Brendan Carr, a former telecom lawyer, is a commissioner at the Federal Communications Commission, and Dana Baiocco, a corporate defense attorney, works for the Consumer Product Safety Commission. A fertilizer salesman runs the U.S. Department of Agriculture (USDA), filling the agency with enough anti-science appointees to catch the attention of the Union of Concerned Scientists, while Elaine Chao, the Wells Fargo and News Corp insider who also happens to be married to Senate Majority Leader Mitch McConnell, is still secretary of transportation.

Trump himself has to take some responsibility for his swamp. He neutered an Obama-era ethics agreement by removing a restriction explicitly banning lobbyists from working in agencies that they’d lobbied for two years prior, provided they get a “waiver,” which neither names the individuals who receive them nor offers any explanation why, making an honest count of the lobbyists with waivers impossible.

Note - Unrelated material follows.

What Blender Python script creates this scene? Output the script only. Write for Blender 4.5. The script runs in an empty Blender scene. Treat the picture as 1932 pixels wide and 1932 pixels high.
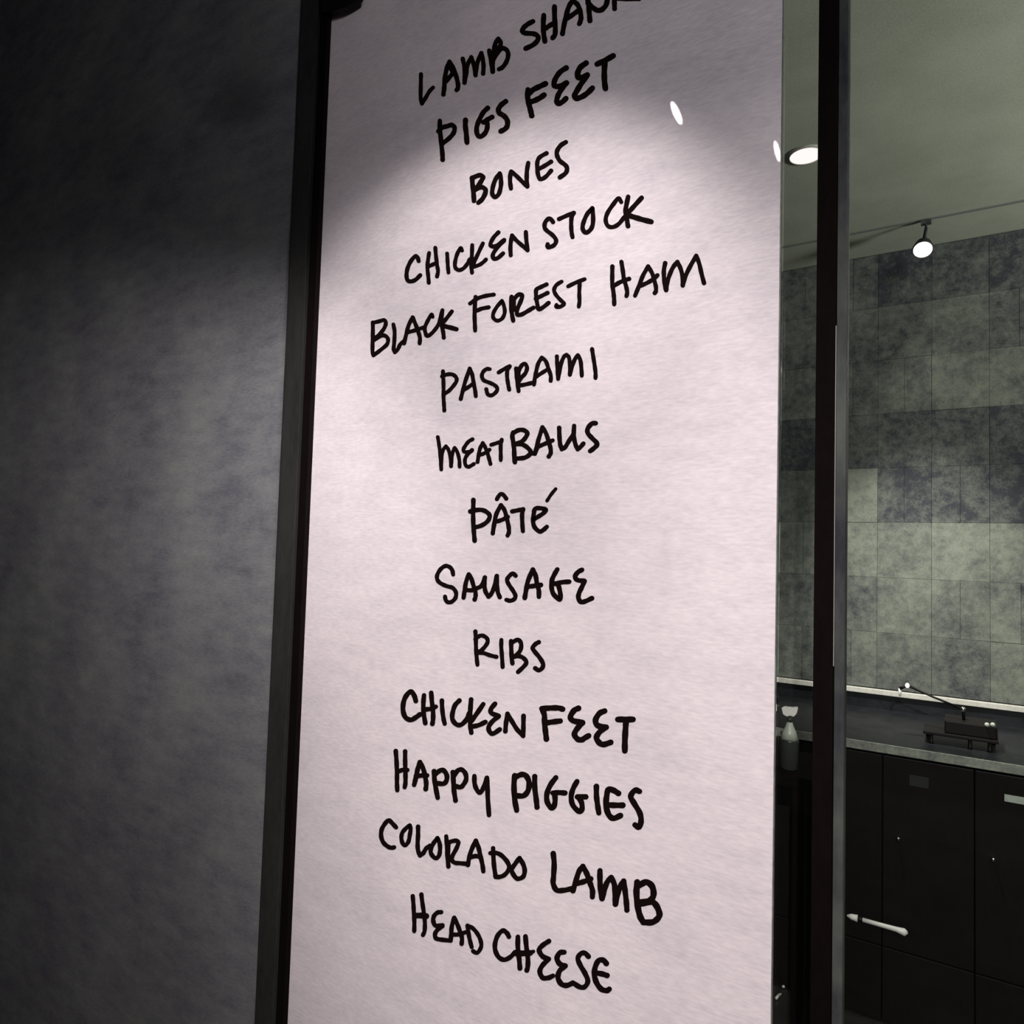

But it’s McConnell and the senators on both sides of the aisle that allow these routine appointments to pass without any real resistance. Commerce Secretary Ross was confirmed 72-27, Interior Secretary Bernhardt was confirmed 56-41, EPA Administrator Wheeler was confirmed 52-47, and Transportation Secretary Chao was confirmed at a whopping 93-6.

Unlike some of Trump’s wholesale destruction of Barack Obama’s legacy, this particular spree of regulatory capture could only have happened with the full aiding and abetting of our Senate, including both Democrats and Republicans.

K Street shows no signs of backing down. Why would they? They’ve taken over the public interest. The public needs to take it back.